We already have plenty of AI safety fellowships and workshops in the EA ecosystem. What's actually missing is a place where people can work without constantly performing for funders.

I understand the pressure to add structured programming to appeal to funders. But CEEALAR should be transparent about what it actually is: the only place in EA that gives space to people who don't fit the traditional mold. People like:

  • The researcher whose idea will only show results after months of work.
  • The career transitioner who can't afford a three-month unpaid fellowship.
  • The person who just needs community and time to figure things out.  

CEEALAR trusts them. That's valuable. That's worth funding. The priority should be doing it cost-effectively, not redesigning CEEALAR to look like everything else. 

Some residents will slack off in an open-ended model. CEEALAR's evaluation process is already pretty good at handling this, and it doesn't need to be right about every single person to create enormous value. Most people given genuine trust and support will do meaningful work. 

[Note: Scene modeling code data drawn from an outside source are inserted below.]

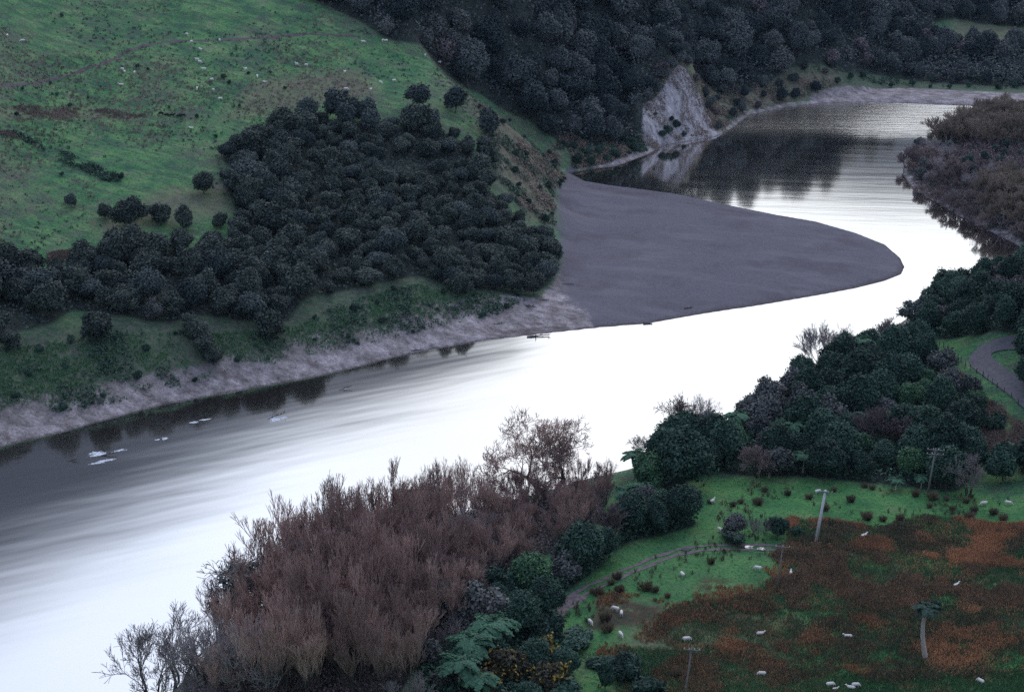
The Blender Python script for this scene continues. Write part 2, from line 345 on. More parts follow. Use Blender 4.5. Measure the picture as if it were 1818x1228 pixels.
    wf = mth(t, 'MULTIPLY_ADD', mth(t, 'MULTIPLY_ADD', fine, .5, wet.outputs[2]), -4.0, 2.1, clamp=True)
    c = mixc(t, mth(t, 'MULTIPLY', wf, .65), c, (.045,.030,.025))
    t.links.new(c, b.inputs['Base Color'])
    bh = mth(t, 'ADD', mth(t, 'MULTIPLY', fine, 1.0), mth(t, 'ADD', mth(t, 'MULTIPLY', vf, .25), mth(t, 'MULTIPLY', terr, .8)))
    bn = N(t, 'ShaderNodeBump', i_Strength=.7, i_Distance=.6); t.links.new(bh, bn.inputs['Height'])
    nw = mth(t, 'SUBTRACT', 1.0, mth(t, 'MULTIPLY', z1[1], .6)); t.links.new(mth(t, 'MULTIPLY', nw, .8), bn.inputs['Strength'])
    t.links.new(bn.outputs[0], b.inputs['Normal']); b.inputs['Specular IOR Level'].default_value = .15
    return m
# ------------------------------------------------------------------ object helpers
def tag(o, label=None, cat=None, group=None, kind=None):
    if label: o['label'] = label
    if cat: o['category'] = cat
    if group: o['group'] = group
    if kind: o['kind'] = kind
    return o
def npmesh(name, V, Fs, mat, smooth=False):
    V = np.asarray(V, float); Fs = np.asarray(Fs, int); k = Fs.shape[1]
    me = bpy.data.meshes.new(name); me.vertices.add(len(V)); me.vertices.foreach_set('co', V.ravel())
    me.loops.add(len(Fs)*k); me.loops.foreach_set('vertex_index', Fs.ravel()); me.polygons.add(len(Fs))
    me.polygons.foreach_set('loop_start', np.arange(0, len(Fs)*k, k)); me.polygons.foreach_set('loop_total', np.full(len(Fs), k))
    if smooth: me.polygons.foreach_set('use_smooth', np.ones(len(Fs), bool))
    me.update(calc_edges=True); me.validate(); me.materials.append(mat); return me
def link(name, data, parent=None, loc=None):
    o = bpy.data.objects.new(name, data); COL.objects.link(o)
    if parent: o.parent = parent
    if loc is not None: o.location = loc
    return o
def leaves(P, Nn, size, jit=.5, asp=1.5, r=rng):
    n = len(P); Nn = Nn+r.normal(0, jit, (n, 3)); Nn /= np.linalg.norm(Nn, axis=1)[:, None]+1e-9
    T = np.cross(Nn, r.normal(0, 1, (n, 3))); T /= np.linalg.norm(T, axis=1)[:, None]+1e-9; B = np.cross(Nn, T)
    s = (size*r.uniform(.6, 1.4, n))[:, None]; a = T*s*asp*.5; b = B*s*.5
    V = np.stack([P-a, P-b*.9, P+a, P+b*.9], 1).reshape(-1, 3)
    return V, np.arange(4*n).reshape(-1, 4)
def tubes(segs, sides):
    V = []; Fq = []
    for p0, p1, r0, r1 in segs:
        p0 = np.asarray(p0, float); p1 = np.asarray(p1, float); d = p1-p0; L = np.linalg.norm(d)+1e-9; d = d/L
        a = np.cross(d, (0, 0, 1.) if abs(d[2]) < .9 else (1., 0, 0)); a /= np.linalg.norm(a); b = np.cross(d, a); k = len(V)
        for j in range(sides):
            c, s = math.cos(2*math.pi*j/sides), math.sin(2*math.pi*j/sides); V.append(p0+(a*c+b*s)*r0)
        for j in range(sides):
            c, s = math.cos(2*math.pi*j/sides), math.sin(2*math.pi*j/sides); V.append(p1+(a*c+b*s)*r1)
        for j in range(sides):
            j2 = (j+1) % sides; Fq.append((k+j, k+j2, k+sides+j2, k+sides+j))
    return np.array(V), np.array(Fq)
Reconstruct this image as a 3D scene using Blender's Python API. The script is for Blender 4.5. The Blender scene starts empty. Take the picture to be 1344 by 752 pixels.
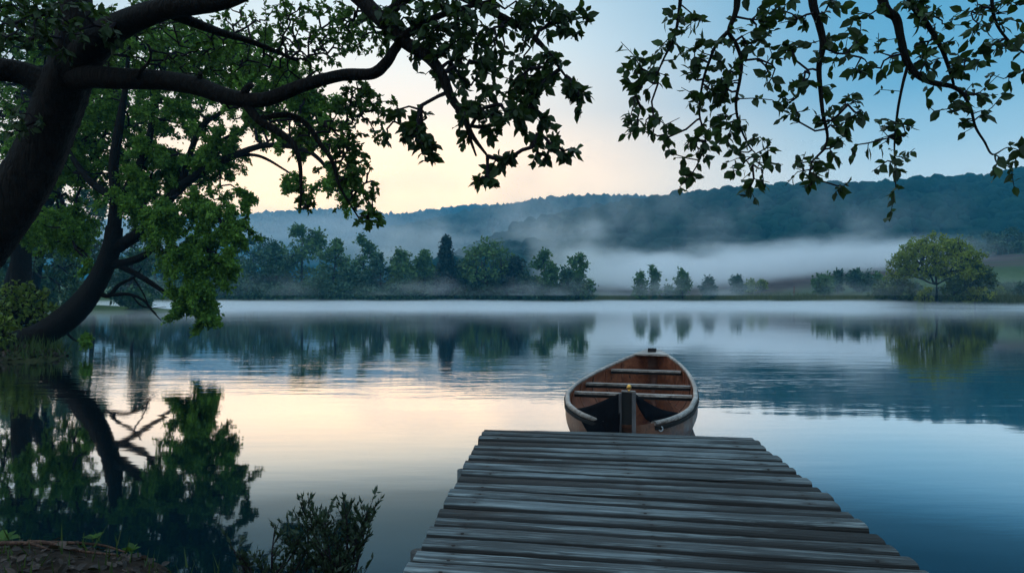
import bpy, math, random
import numpy as np
from mathutils import Vector, Matrix

R = math.radians
rng = np.random.default_rng(7)
random.seed(7)
SC = bpy.context.scene
COL = SC.collection

# ------------------------------------------------------------------ camera, sky, sun, exposure
CAM_H, FPX, CX, HY = 1.6, 896.0, 672.0, 388.0
cd = bpy.data.cameras.new('camera'); cam = bpy.data.objects.new('camera', cd); COL.objects.link(cam)
cam.location = (0, 0, CAM_H); cam.rotation_euler = (R(90), 0, 0)
cd.sensor_width = 36; cd.lens = 24; cd.shift_y = 12 / 1344; cd.clip_start = 0.05; cd.clip_end = 8000
SC.camera = cam
SC.view_settings.view_transform = 'Standard'; SC.view_settings.look = 'None'
SC.view_settings.gamma = 1; SC.view_settings.use_curve_mapping = False
SC.view_settings.exposure = 0.0
cy = SC.cycles
cy.use_denoising = True
cy.max_bounces = 16; cy.diffuse_bounces = 3; cy.glossy_bounces = 3; cy.transmission_bounces = 2
cy.volume_bounces = 14; cy.transparent_max_bounces = 6
cy.volume_step_rate = 1.0; cy.volume_max_steps = 128
cy.caustics_reflective = False; cy.caustics_refractive = False
cy.sample_clamp_indirect = 4

SUN_AZ, SUN_EL = -98.0, 14.0          # degrees from the view axis (left is negative), and above the horizon

world = bpy.data.worlds.new('World'); SC.world = world; world.use_nodes = True
nt = world.node_tree; nt.nodes.clear()
N = nt.nodes.new; LK = nt.links.new
out = N('ShaderNodeOutputWorld')
tc = N('ShaderNodeTexCoord'); sep = N('ShaderNodeSeparateXYZ'); LK(tc.outputs['Generated'], sep.inputs[0])
def wmath(op, a, b=None, clamp=False):
    n = N('ShaderNodeMath'); n.operation = op; n.use_clamp = clamp
    for k, v in enumerate((a, b)):
        if v is None: continue
        if isinstance(v, (int, float)): n.inputs[k].default_value = v
        else: LK(v, n.inputs[k])
    return n.outputs[0]
elev = wmath('MULTIPLY', wmath('ARCSINE', sep.outputs['Z']), 1 / (math.pi / 2), True)      # 0 horizon .. 1 zenith
az = wmath('ARCTAN2', sep.outputs['X'], sep.outputs['Y'])                                   # 0 = view axis, + right
def wramp(fac, stops):
    n = N('ShaderNodeValToRGB'); LK(fac, n.inputs[0]); e = n.color_ramp.elements
    while len(e) < len(stops): e.new(0.5)
    for el, (p, c) in zip(e, stops):
        el.position = p; el.color = (*[q / 4 for q in c], 1)       # ramps clip at 1: scaled back by the background strength
    return n.outputs[0]
d90 = lambda d: d / 90
A = wramp(elev, [(0, (4.0, 2.35, 1.0)), (d90(7), (3.7, 2.42, 1.22)), (d90(11), (2.75, 1.88, 1.10)), (d90(15), (1.75, 1.45, 1.12)),
                 (d90(20), (1.25, 1.28, 1.20)), (d90(26), (.75, .95, 1.05)), (d90(46), (1.0, 1.35, 1.6)), (1, (1.1, 1.45, 1.7))])
B = wramp(elev, [(0, (1.3, 1.4, 1.3)), (d90(7), (1.15, 1.30, 1.28)), (d90(11), (.55, .84, .98)), (d90(15), (.21, .53, .76)),
                 (d90(22), (.11, .42, .66)), (d90(26), (.15, .44, .68)), (d90(46), (.85, 1.25, 1.55)), (1, (1.1, 1.45, 1.7))])
Cc = wramp(elev, [(0, (.70, .84, .95)), (d90(20), (.70, .95, 1.15)), (1, (1.1, 1.45, 1.7))])
def wmix(f, a, b):
    n = N('ShaderNodeMix'); n.data_type = 'RGBA'; LK(f, n.inputs['Factor']); LK(a, n.inputs['A']); LK(b, n.inputs['B'])
    return n.outputs['Result']
# angular distance from the glow in azimuth
daz = wmath('ABSOLUTE', wmath('SUBTRACT', az, R(-12)))
m = N('ShaderNodeMapRange'); m.interpolation_type = 'SMOOTHSTEP'; LK(daz, m.inputs[0]); m.inputs[1].default_value = R(2); m.inputs[2].default_value = R(43)
m2 = N('ShaderNodeMapRange'); m2.interpolation_type = 'SMOOTHSTEP'; LK(daz, m2.inputs[0]); m2.inputs[1].default_value = R(55); m2.inputs[2].default_value = R(140)
grad = wmix(m2.outputs[0], wmix(m.outputs[0], A, B), Cc)
sky = N('ShaderNodeTexSky'); sky.sky_type = 'NISHITA'; sky.sun_disc = False
sky.sun_elevation = R(SUN_EL); sky.sun_rotation = R(SUN_AZ); sky.air_density = 1.2; sky.dust_density = 1.0
bg1 = N('ShaderNodeBackground'); LK(grad, bg1.inputs[0]); bg1.inputs[1].default_value = 0.93 * 4
bg2 = N('ShaderNodeBackground'); LK(sky.outputs[0], bg2.inputs[0]); bg2.inputs[1].default_value = 0.012
add = N('ShaderNodeAddShader'); LK(bg1.outputs[0], add.inputs[0]); LK(bg2.outputs[0], add.inputs[1])
LK(add.outputs[0], out.inputs['Surface'])

sd = bpy.data.lights.new('sun', 'SUN'); sun = bpy.data.objects.new('sun', sd); COL.objects.link(sun)
sd.energy = 0.38; sd.angle = R(30); sd.color = (1, .80, .58)
sdir = Vector((math.sin(R(SUN_AZ)) * math.cos(R(SUN_EL)), math.cos(R(SUN_AZ)) * math.cos(R(SUN_EL)), math.sin(R(SUN_EL))))
sun.rotation_euler = sdir.to_track_quat('Z', 'Y').to_euler(); sun.location = (0, 0, 60)

# ------------------------------------------------------------------ helpers
def at(px, py, d):
    return np.array([(px - CX) / FPX * d, d, CAM_H - (py - HY) / FPX * d])

def mk(name, V, F, mat=None, parent=None, smooth=False, loc=None):
    """one mesh object from numpy vertices and a list of face arrays (n,k)"""
    V = np.asarray(V, np.float32).reshape(-1, 3)
    if loc is not None: V = V - np.asarray(loc, np.float32)
    F = [np.asarray(f, np.int32) for f in F if len(f)]
    me = bpy.data.meshes.new(name)
    me.vertices.add(len(V)); me.vertices.foreach_set('co', V.ravel())
    tot = np.concatenate([np.full(len(f), f.shape[1], np.int32) for f in F])
    idx = np.concatenate([f.ravel() for f in F])
    me.loops.add(len(idx)); me.loops.foreach_set('vertex_index', idx)
    me.polygons.add(len(tot))
    st = np.concatenate([[0], np.cumsum(tot)[:-1]]).astype(np.int32)
    me.polygons.foreach_set('loop_start', st)
    try: me.polygons.foreach_set('loop_total', tot)
    except Exception: pass
    me.polygons.foreach_set('use_smooth', np.full(len(tot), smooth, bool))
    me.update(calc_edges=True); me.validate()
    if mat: me.materials.append(mat)
    o = bpy.data.objects.new(name, me); COL.objects.link(o)
    if parent is not None: o.parent = parent
    if loc is not None: o.location = loc
    return o

def thing(name, label, cat, loc=(0, 0, 0), group=None, rotz=0.0):
    o = bpy.data.objects.new(name, None); COL.objects.link(o)
    o.location = loc; o.rotation_euler = (0, 0, rotz); o.empty_display_size = .2
    o['label'] = label; o['category'] = cat
    if group: o['group'] = group
    return o
def tag(o, label, cat, group=None):
    o['label'] = label; o['category'] = cat
    if group: o['group'] = group
    return o
def part(name, V, F, mat, root, smooth=False):
    """world-space mesh parented to a thing standing (unrotated) at its own location"""
    return mk(name, np.asarray(V) - np.array(root.location), F, mat, root, smooth)

class Geo:
    def __init__(s): s.V = []; s.F = {}; s.n = 0
    def add(s, V, F):
        V = np.asarray(V, float).reshape(-1, 3); s.V.append(V)
        for f in F:
            f = np.asarray(f, np.int64)
            if len(f): s.F.setdefault(f.shape[1], []).append(f + s.n)
        s.n += len(V)
    def get(s): return np.concatenate(s.V), [np.concatenate(f) for f in s.F.values()]

def catmull(P, n):
    P = np.asarray(P, float); P = np.vstack([2 * P[0] - P[1], P, 2 * P[-1] - P[-2]])
    o = []
    for i in range(1, len(P) - 2):
        t = np.linspace(0, 1, n, endpoint=False)[:, None]
        a, b, c, d = P[i - 1], P[i], P[i + 1], P[i + 2]
        o.append(.5 * (2 * b + (c - a) * t + (2 * a - 5 * b + 4 * c - d) * t ** 2 + (3 * b - a - 3 * c + d) * t ** 3))
    o.append(P[-2][None]); return np.vstack(o)

def tube(P, rad, sides=12, rough=0.0, cap=True):
    P = np.asarray(P, float); rad = np.asarray(rad, float); n = len(P)
    T = np.gradient(P, axis=0); T /= np.linalg.norm(T, axis=1)[:, None] + 1e-9
    u = np.cross(T[0], [0.3, 0.9, 0.2]); u /= np.linalg.norm(u)
    ph = np.linspace(0, 2 * np.pi, sides, endpoint=False); V = []
    amp = rng.normal(0, 1, (6,)); 
    s = 0
    for i in range(n):
        u = u - T[i] * np.dot(u, T[i]); u /= np.linalg.norm(u); w = np.cross(T[i], u)
        if i: s += np.linalg.norm(P[i] - P[i - 1])
        k = 1 + rough * (np.sin(ph * 3 + s * 1.3 / max(rad[0], .01) * .3 + amp[0]) * .5 + np.sin(ph * 5 + amp[1] - s * .7) * .35
                         + np.sin(ph * 2 + s * 2.1 + amp[2]) * .6 + rng.normal(0, .18, sides))
        V.append(P[i] + (np.cos(ph)[:, None] * u + np.sin(ph)[:, None] * w) * (rad[i] * k)[:, None])
    V = np.vstack(V)
    i, j = np.meshgrid(np.arange(n - 1), np.arange(sides), indexing='ij'); j2 = (j + 1) % sides
    F = np.stack([i * sides + j, i * sides + j2, (i + 1) * sides + j2, (i + 1) * sides + j], -1).reshape(-1, 4)
    if cap:
        V = np.vstack([V, P[0], P[-1]]); a = np.arange(sides); b = (a + 1) % sides
        F2 = np.vstack([np.stack([b, a, np.full(sides, n * sides)], 1),
                        np.stack([(n - 1) * sides + a, (n - 1) * sides + b, np.full(sides, n * sides + 1)], 1)])
        return V, [F, F2]
    return V, [F]

def unit(v): return v / (np.linalg.norm(v, axis=-1, keepdims=True) + 1e-9)

LEAF8 = (np.array([(0, 0, 0), (-.27, .30, .05), (-.25, .62, .05), (0, 1, -.10), (.25, .62, .05), (.27, .30, .05), (0, .30, 0), (0, .62, -.02)]),
         [np.array([(0, 6, 1), (0, 5, 6), (7, 3, 2), (7, 4, 3)]), np.array([(6, 7, 2, 1), (6, 5, 4, 7)])])
LEAF4 = (np.array([(0, 0, 0), (-.30, .45, .06), (0, 1, -.06), (.30, .45, .06)]), [np.array([(0, 3, 1), (3, 2, 1)])])
def leaves(P, ax, nr, size, tpl):
    P = np.asarray(P); a = unit(ax); b = unit(np.cross(nr, a)); n = np.cross(a, b)
    tv, tf = tpl
    V = P[:, None] + size[:, None, None] * (tv[None, :, 0, None] * b[:, None] + tv[None, :, 1, None] * a[:, None] + tv[None, :, 2, None] * n[:, None])
    off = (np.arange(len(P)) * len(tv))[:, None, None]
    return V.reshape(-1, 3), [(f[None] + off).reshape(-1, f.shape[1]) for f in tf]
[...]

CEEALAR should optimize for capacity and minimizing cost per resident. The law of large numbers works in your favor, and it works better when the numbers are actually large. There are plenty of talented people who just need space. It doesn't need to be luxurious. It just needs to be a functional community, which it is. Take more shots on more people and you're more likely to find the outliers.

It's okay for CEEALAR to be weird. That's the whole point.

As someone who very much worries about EA losing foothold in America due to the political situation, I'm hopeful we can keep up investment in our UK infrastructure (as well as continue expansion to other countries).